Sector Notes: Practical Nuances by Vertical
- Energy: Validate blackstart and manual generation procedures; coordinate with transmission operators on fallback comms; ensure substation access plans if digital locks fail.
- Water/Wastewater: Pre-plan manual valve and chemical feed adjustments; stock spare parts for remote sites; test telemetry loss scenarios during peak demand.
- Transportation: Simulate comms loss for rail signaling or port crane operations; define safe halts and staged restarts; prioritize radio discipline under stress.
- Manufacturing: Create production-specific restoration sequences; rehearse manual quality checks; manage interdependencies with suppliers and logistics.
A Walkthrough: Comms Blackout Meets OT Ransomware
It’s 2:07 AM. Your NOC flags elevated packet loss across multiple links. Minutes later, primary internet circuits for three plants drop. Your SOC sees inbound DDoS traffic. Simultaneously, operators at Plant B report frozen HMIs—error messages suggest ransomware.
What CI Fortify-ready looks like:
- The incident commander declares a comms outage. Teams shift to radio and satellite per the playbook; call-down lists execute without delay.
- Plant B moves to manual operations using validated procedures. Gold images are pre-staged for recovery once containment is confirmed.
- The OT boundary is locked down. Vendor access is suspended; jump hosts and MFA remain enforced. OT logs are captured locally for later analysis.
- The SOC prioritizes detection around ICS-specific TTPs and hunts for lateral movement. They consult ATT&CK for ICS and CISA advisories to refine queries.
- Leadership is briefed with RTOs: Services remain above MBCO thresholds; regulatory notifications are issued; CISA is engaged via known channels.
- Within hours, DDoS scrubbing activates on upstream paths; alternate links carry critical traffic. Plant B restores HMIs from gold images after thorough checks.
- Post-incident, teams log time-to-alt-comms, time-to-manual, and recovery times, updating runbooks and requesting budget for another redundant link at Plant C.
No heroics. Just rehearsed, documented resilience.
Getting Started Today
- Read the announcement and context: Industrial Cyber coverage
- Bookmark CISA resources: CISA.gov | JCDC | Shields Up | ICS
- Kick off a 30–90 day plan focused on comms resilience, OT segmentation, and realistic exercises.
- Define service-level RTOs and test them through drills.
- Establish contact and reporting pathways with CISA now: cisa.gov/report
Resilience isn’t a product you buy; it’s a capability you build—one realistic scenario, one clean runbook, and one well-rehearsed team at a time.
FAQs
Q: What is CISA’s CI Fortify in simple terms?
A: It’s a resilience-focused initiative that gives critical infrastructure operators practical playbooks and priorities to keep essential services running during cyber incidents—especially when communications are disrupted or OT/ICS systems are targeted.
Q: How is CI Fortify different from JCDC?

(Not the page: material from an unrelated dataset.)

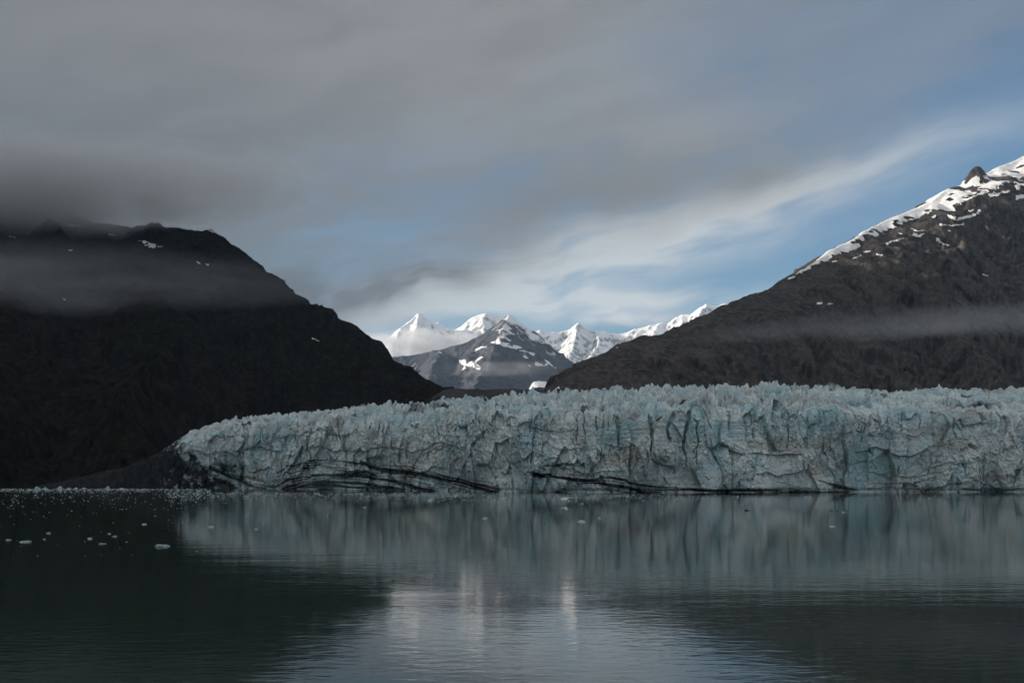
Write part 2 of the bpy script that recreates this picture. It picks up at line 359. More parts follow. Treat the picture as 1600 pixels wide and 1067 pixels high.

A: JCDC is a collaboration framework for joint cyber defense across government and industry. CI Fortify builds on that ecosystem with targeted guidance and scenarios specifically aimed at maintaining operational continuity under stress.
Q: Who should implement CI Fortify guidance?
A: Operators in energy, water/wastewater, transportation, manufacturing, and other critical infrastructure sectors. It’s especially relevant for organizations with OT/ICS environments and distributed field operations.
Q: What are the top three actions to start this week?
A: 1) Stand up an out-of-band communications path and paper-based contact trees. 2) Inventory OT crown jewels and validate offline, immutable backups. 3) Run a one-hour tabletop simulating a comms blackout and update your playbook accordingly.
Q: Does CI Fortify require major new tools?
A: Not necessarily. It emphasizes architecture (segmentation, allowlists), procedures (manual ops, runbooks), and rehearsals. Where tools help—like protocol-aware firewalls, data diodes, or multi-path connectivity—they should support clear resilience outcomes.
Q: How do we integrate threat intelligence effectively?
A: Subscribe to CISA alerts, map relevant TTPs to your assets using MITRE ATT&CK for ICS, and convert them into tuned detections. Run periodic hunts for OT-relevant anomalies and close the loop by updating playbooks.
Q: How should we handle third-party vendor access?
A: Require MFA, jump hosts, time-bound approvals, and session recording. Remove direct access to OT segments, and ensure vendors participate in your exercises and incident escalation plans.
Q: Where can we report an incident or request help?
A: Use CISA’s reporting portal: cisa.gov/report. Establish these channels and POCs now so engagement is fast and coordinated during an event.
Q: What metrics should leadership watch?
A: RTOs per critical service, time to alternate communications, time to safe state, backup restore success rates, detection-to-containment times, and manual-ops readiness.
The Takeaway
CI Fortify is a timely shift from “keep attackers out” to “keep services up.” In an era of hybrid threats and AI-accelerated intrusions, continuity depends on realistic scenarios, redundant communications, hardened OT boundaries, and teams that know exactly what to do when the lights flicker. Start with your 30–90 day plan, practice the hard days before they arrive, and measure resilience by the services you sustain—no matter what hits the network.